━━━━━ Stored data

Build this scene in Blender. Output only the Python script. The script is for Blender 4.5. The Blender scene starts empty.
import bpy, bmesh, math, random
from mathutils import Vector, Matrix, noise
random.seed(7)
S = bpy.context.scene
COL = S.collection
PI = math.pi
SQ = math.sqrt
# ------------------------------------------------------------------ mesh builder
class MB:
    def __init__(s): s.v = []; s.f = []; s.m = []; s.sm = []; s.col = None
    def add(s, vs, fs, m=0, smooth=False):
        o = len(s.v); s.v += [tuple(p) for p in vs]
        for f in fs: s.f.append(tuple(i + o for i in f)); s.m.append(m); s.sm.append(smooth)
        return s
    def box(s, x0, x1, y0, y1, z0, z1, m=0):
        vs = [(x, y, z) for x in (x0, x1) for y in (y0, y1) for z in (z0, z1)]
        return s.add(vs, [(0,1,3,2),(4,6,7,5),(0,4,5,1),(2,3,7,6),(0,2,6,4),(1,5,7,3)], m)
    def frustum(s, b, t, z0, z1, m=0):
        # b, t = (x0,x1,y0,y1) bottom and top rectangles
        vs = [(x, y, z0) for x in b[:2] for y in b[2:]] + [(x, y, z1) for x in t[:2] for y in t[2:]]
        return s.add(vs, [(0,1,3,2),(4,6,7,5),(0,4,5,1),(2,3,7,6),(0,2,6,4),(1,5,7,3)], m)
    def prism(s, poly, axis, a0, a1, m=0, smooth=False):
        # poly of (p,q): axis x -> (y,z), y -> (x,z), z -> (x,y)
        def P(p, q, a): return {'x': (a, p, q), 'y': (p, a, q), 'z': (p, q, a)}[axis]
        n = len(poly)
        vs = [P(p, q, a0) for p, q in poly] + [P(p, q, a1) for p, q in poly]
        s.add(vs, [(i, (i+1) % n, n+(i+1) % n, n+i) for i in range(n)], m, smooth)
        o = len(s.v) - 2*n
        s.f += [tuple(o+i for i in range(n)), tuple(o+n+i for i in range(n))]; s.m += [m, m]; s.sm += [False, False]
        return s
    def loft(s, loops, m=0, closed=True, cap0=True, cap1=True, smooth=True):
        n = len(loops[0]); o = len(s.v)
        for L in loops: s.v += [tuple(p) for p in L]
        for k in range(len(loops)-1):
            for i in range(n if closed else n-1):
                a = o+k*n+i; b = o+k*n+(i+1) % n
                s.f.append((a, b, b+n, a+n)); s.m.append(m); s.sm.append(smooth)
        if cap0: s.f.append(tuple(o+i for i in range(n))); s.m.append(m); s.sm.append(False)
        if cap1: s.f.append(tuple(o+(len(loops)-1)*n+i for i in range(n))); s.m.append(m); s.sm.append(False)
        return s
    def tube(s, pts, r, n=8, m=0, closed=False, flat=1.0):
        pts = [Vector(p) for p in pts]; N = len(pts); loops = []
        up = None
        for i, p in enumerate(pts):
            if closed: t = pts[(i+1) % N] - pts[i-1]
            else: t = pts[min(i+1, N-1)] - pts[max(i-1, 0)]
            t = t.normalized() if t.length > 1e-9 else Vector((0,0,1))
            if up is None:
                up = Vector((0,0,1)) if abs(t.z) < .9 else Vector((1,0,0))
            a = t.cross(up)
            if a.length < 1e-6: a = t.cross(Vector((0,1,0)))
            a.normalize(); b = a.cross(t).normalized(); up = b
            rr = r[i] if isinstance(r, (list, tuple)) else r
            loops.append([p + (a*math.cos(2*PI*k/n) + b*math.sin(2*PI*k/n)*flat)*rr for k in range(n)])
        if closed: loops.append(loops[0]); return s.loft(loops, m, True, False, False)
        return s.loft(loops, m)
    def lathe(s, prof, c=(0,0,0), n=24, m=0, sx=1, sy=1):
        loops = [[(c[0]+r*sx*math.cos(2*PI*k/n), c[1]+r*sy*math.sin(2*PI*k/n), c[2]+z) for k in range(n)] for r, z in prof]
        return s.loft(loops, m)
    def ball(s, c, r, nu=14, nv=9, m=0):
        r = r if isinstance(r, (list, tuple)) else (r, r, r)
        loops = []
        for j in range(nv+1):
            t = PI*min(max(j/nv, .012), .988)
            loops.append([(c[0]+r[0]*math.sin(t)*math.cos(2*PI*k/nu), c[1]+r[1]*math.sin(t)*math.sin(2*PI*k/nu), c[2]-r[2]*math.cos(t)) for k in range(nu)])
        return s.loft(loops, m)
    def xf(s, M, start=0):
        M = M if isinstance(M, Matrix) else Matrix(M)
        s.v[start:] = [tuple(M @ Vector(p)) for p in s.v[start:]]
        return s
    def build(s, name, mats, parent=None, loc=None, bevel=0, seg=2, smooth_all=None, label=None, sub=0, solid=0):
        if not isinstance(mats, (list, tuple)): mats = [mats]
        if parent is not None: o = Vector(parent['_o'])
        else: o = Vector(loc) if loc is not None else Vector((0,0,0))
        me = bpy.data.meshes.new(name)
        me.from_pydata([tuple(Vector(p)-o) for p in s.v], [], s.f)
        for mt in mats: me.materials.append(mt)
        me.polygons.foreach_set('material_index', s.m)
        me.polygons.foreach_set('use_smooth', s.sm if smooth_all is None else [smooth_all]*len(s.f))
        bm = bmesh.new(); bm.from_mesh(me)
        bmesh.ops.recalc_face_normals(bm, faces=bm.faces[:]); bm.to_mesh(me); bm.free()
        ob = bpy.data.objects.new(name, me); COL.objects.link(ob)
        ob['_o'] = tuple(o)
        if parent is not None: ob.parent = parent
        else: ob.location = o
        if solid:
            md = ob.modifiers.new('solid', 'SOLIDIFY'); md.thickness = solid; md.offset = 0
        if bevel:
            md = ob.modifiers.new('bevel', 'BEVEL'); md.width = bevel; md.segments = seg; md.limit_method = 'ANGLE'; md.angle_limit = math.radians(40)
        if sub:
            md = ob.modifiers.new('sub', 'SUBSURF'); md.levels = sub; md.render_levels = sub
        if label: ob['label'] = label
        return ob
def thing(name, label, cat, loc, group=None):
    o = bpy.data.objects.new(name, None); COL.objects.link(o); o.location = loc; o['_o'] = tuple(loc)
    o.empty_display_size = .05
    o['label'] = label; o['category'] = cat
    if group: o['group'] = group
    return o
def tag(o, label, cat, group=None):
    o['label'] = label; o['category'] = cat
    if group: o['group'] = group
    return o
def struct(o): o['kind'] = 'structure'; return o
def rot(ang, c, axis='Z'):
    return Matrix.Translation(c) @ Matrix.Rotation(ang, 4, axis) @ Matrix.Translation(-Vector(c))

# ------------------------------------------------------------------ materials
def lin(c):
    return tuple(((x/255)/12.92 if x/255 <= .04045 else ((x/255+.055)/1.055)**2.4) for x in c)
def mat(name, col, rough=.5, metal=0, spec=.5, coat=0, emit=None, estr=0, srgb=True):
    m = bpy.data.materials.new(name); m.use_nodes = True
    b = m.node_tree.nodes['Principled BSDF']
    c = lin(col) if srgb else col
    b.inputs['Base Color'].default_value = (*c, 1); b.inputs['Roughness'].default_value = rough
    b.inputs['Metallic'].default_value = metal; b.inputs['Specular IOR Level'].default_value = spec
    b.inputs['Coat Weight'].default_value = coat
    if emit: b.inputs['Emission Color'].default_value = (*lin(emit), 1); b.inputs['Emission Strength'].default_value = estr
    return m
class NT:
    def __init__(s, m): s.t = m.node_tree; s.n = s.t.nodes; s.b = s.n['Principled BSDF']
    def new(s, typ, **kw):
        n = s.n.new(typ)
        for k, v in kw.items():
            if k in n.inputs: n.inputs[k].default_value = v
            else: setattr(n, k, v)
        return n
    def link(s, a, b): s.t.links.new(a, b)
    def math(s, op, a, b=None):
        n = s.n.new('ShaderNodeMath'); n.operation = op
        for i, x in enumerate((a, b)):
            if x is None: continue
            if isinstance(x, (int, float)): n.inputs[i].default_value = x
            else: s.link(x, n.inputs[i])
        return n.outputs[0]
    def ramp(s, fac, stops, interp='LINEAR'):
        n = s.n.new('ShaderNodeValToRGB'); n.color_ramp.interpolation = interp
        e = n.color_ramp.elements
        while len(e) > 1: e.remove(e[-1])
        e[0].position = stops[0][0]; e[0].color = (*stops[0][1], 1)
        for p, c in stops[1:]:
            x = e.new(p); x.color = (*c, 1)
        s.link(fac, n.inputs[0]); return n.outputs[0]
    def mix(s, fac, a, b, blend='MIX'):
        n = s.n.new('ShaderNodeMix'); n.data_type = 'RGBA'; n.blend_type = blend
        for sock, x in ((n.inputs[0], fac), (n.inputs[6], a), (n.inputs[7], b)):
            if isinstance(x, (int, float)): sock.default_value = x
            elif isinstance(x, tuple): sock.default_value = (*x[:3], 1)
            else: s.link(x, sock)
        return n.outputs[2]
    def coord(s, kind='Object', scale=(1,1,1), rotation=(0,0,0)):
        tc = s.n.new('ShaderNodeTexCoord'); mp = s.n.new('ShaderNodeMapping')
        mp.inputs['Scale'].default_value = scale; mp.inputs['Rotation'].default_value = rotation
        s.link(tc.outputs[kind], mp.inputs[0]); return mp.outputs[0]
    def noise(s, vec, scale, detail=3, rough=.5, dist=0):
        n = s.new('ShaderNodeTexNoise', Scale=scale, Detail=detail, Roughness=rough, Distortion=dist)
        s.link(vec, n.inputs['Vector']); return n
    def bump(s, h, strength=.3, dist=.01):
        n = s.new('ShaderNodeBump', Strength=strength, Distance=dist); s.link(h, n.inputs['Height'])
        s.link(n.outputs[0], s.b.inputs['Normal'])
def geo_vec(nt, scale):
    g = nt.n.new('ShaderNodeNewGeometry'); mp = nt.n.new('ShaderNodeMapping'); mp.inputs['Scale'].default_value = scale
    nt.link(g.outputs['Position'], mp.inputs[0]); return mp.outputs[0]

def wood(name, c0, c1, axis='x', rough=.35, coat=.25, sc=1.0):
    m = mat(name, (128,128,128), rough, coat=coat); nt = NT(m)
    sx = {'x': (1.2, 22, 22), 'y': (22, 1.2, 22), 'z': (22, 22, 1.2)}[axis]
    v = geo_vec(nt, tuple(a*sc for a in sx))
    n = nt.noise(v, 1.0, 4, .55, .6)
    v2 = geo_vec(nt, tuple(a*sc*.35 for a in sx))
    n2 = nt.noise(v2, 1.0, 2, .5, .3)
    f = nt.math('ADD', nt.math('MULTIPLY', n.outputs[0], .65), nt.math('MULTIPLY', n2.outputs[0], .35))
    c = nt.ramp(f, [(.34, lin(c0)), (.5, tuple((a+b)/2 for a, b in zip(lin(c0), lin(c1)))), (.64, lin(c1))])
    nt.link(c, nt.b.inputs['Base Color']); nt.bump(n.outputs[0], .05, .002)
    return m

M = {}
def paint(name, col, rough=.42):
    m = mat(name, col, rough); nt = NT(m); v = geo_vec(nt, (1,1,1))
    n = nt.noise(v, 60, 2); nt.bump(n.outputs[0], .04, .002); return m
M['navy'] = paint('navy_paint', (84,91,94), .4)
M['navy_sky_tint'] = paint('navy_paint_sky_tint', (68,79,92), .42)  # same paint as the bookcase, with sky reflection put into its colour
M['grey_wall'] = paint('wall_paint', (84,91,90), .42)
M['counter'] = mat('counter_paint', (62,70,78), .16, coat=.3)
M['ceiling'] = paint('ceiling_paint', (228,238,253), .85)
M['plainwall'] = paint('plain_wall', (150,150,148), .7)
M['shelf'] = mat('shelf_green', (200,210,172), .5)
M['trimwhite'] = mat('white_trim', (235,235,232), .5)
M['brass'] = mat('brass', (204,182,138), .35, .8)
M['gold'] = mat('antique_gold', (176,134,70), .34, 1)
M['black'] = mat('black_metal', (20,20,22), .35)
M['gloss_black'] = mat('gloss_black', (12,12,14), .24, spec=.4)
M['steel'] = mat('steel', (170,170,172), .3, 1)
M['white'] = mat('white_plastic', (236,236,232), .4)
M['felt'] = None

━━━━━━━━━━

**Written exercise:**
Identify and copy lines that hold the string "scene".

**Written response:**
Build this scene in Blender. Output only the Python script. The script is for Blender 4.5. The Blender scene starts empty.
S = bpy.context.scene